Avec Ariane Dreyfus, le poème (en livre) ne vient pas du tout illustrer – voire
s’illustrer. Il travaille une matière comme fait la peinture qui ne produit pas des images – et donc
l’invente : ni mots ni couleurs et encore moins idées, mais une matière entièrement sujet (je-tu), au sens épique
également : ici la matière relation pleine de corps et on pense à Paul Celan redéployant une matière Bretagne – "Bretonischer Strand" dans Von Schwelle zu Schwelle. Matière qui est la vie
ou le sens de la vie – comme disait Tsvetaïeva: "Ma spécialité à moi est la vie". On est loin de tout formalisme linguistique ou
stylistique mais au cœur d’une intensification de la relation forme de
vie-forme de langage (« Plus importante qu’une phrase la forme d’un
homme », p. 68) :
Sur le banc du parc
Un seul baiser est une
Des mille petites feuilles
Comme le sexe est d’avril ! (p.71)
La matière est épaisse et légère à la fois – les aplats forts de couleur de Schlosser augmentent également le grain des peaux et tissus ou morceaux de nature et en même temps c'est l'aérien qui emporte ou comme disait Braque l'entre : le
palimpseste énonciatif du livre avec ses emprunts, ses titres-paroles, ses
stations où s’emmêlent, prosodiquement et sans aucune indentité autre que
l’épaisseur des expériences relationnelles, il et elle – ce qui est vient entre il et elle qui ne sont donc pas les termes mais les opérateurs d'une relation si ce n'est d'une relation de relation – d'où le passage par une narrativité théâtrale. Cet impersonnel est ici
la recherche d’un intime extérieur trouvé : ça doit se voir presque sans rien
montrer – mais plus que voir ce serait écouter exactement comme font les
tableaux de Schlosser qui, parce qu’ils n’offrent à la vue qu’un détail, une
vue de près, nous font approcher au plus près de ce qu’il n’y a pas à voir mais
à vivre, à écouter battre comme éternel commencement : « sur
l’oreiller la joue fait commencer le visage » (deux fois : p. 58 et
p. 61). Alors : « la couverture au poids presque vivant » :
oui, la matière prend ! et « le ciel / Et la pente // Disent :
"Viens !" aussi fort l’un que l’autre » (p. 52): oui, la matière emporte.

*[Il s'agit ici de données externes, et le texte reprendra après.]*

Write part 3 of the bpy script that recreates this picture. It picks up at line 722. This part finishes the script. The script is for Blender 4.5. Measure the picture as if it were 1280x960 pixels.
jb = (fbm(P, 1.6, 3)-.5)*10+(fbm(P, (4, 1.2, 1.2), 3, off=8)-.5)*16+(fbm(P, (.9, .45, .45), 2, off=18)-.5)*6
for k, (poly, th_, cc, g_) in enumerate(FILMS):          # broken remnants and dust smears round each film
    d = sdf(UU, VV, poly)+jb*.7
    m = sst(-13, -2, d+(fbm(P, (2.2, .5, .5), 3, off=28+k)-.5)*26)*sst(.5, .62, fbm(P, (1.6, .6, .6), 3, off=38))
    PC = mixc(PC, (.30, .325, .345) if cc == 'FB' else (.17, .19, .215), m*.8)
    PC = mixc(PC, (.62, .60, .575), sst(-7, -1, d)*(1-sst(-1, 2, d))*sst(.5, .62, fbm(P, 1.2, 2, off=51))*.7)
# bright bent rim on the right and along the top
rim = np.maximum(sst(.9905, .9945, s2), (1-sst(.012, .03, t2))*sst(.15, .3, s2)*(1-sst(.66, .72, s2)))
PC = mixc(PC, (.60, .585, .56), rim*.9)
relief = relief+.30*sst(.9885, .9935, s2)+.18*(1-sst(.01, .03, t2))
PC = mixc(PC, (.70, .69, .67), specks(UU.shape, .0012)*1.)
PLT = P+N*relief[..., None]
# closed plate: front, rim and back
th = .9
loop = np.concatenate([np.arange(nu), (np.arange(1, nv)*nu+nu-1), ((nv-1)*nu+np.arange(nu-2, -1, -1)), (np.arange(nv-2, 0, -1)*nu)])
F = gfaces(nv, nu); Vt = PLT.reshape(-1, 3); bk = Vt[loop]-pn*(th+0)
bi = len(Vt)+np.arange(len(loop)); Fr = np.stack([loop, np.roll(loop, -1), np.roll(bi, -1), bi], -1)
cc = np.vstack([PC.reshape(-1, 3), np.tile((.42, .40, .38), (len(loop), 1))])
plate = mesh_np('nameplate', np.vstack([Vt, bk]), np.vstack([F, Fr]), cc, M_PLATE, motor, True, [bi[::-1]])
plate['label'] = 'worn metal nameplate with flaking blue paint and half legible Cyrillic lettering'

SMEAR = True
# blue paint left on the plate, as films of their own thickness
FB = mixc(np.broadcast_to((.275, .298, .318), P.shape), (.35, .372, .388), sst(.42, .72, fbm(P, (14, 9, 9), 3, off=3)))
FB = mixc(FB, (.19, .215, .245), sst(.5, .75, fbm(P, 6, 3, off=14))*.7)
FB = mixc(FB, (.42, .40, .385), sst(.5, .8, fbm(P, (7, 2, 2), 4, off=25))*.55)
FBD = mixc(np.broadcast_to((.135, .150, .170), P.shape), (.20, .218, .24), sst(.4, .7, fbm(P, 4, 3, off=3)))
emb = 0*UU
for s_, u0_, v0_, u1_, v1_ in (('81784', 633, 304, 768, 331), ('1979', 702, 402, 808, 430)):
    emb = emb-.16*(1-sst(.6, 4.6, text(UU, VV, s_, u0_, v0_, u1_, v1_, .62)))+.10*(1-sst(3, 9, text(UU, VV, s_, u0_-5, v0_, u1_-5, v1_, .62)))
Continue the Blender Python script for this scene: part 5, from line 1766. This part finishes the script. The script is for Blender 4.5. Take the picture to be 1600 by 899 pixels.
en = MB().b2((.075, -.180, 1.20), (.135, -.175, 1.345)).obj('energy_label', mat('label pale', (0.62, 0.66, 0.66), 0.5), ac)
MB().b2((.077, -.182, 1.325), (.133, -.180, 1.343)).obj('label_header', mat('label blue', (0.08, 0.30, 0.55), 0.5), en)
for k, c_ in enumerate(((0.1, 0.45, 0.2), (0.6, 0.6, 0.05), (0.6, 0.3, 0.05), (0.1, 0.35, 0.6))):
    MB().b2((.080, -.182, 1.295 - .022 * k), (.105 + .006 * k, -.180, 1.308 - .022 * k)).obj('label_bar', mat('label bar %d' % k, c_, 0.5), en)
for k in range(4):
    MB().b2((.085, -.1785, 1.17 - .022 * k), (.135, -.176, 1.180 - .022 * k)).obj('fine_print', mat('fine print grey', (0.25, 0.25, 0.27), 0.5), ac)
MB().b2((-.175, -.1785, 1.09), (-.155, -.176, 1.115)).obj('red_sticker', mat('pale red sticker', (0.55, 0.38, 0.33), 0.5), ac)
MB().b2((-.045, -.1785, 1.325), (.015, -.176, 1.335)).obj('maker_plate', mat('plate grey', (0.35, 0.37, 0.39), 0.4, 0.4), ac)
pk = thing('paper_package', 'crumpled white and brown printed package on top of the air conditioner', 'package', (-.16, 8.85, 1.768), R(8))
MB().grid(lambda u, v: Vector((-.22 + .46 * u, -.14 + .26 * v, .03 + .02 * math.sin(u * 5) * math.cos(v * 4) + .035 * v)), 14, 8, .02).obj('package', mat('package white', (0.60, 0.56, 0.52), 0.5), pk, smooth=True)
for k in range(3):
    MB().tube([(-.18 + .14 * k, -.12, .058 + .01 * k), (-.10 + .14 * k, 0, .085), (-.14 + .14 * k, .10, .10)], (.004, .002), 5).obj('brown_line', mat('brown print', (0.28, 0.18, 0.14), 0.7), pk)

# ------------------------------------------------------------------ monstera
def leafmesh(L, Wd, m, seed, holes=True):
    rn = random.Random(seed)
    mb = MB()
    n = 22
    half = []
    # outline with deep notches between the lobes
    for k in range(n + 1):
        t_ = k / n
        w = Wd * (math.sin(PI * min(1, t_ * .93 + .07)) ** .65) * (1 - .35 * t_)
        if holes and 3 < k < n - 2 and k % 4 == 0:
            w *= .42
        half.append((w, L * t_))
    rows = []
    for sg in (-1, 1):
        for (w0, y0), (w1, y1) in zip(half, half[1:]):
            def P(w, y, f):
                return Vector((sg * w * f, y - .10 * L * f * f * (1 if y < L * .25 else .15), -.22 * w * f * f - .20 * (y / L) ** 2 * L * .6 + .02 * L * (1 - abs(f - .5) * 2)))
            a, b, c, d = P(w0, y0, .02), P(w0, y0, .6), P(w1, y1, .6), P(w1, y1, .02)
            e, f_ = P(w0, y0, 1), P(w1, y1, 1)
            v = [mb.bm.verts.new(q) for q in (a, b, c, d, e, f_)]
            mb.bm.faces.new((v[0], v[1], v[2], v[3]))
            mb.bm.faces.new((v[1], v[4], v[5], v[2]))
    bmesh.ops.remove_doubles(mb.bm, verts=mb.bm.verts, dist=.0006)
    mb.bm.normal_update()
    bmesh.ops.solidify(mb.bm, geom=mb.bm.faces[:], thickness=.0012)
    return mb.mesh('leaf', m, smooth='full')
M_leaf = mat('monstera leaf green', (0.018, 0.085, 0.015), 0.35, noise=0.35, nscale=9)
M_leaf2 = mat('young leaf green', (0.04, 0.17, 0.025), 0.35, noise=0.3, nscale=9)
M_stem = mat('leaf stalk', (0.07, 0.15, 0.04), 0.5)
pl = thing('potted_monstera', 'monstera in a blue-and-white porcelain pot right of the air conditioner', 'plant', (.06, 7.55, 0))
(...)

Ce livre de poèmes continue de partout les toiles de
Schlosser et par elles le sens de la vie : « un cri de couleur » (49) et aussi « C’est si
calme d’aimer » (p. 58). Partant de et inventant cette matière – je songe
ici au beau livre de Bernard Vargaftig et à Pierre-Jean Jouve, ce livre nous
transforme en attente, parce que « Je vais venir m’allonger avec
toi » – dernière parole-titre. Un inaccompli qui est un à venir amoureux
du poème, du livre de poèmes, alors même que le livre a augmenté ce qui fait
toute sa force inouï : « Le corps n’en a pas fini » (p. 25).
Peut-être que le sens de la vie y a trouvé un dire qui fait infiniment ce qu’il
dit, en poème, en lumière, en air : nous nous attendons.
Ariane Dreyfus, Nous nous attendons: Reconnaissance à Gérard Schlosser, Le Castor astral, 2012, 160 p., 14 euros.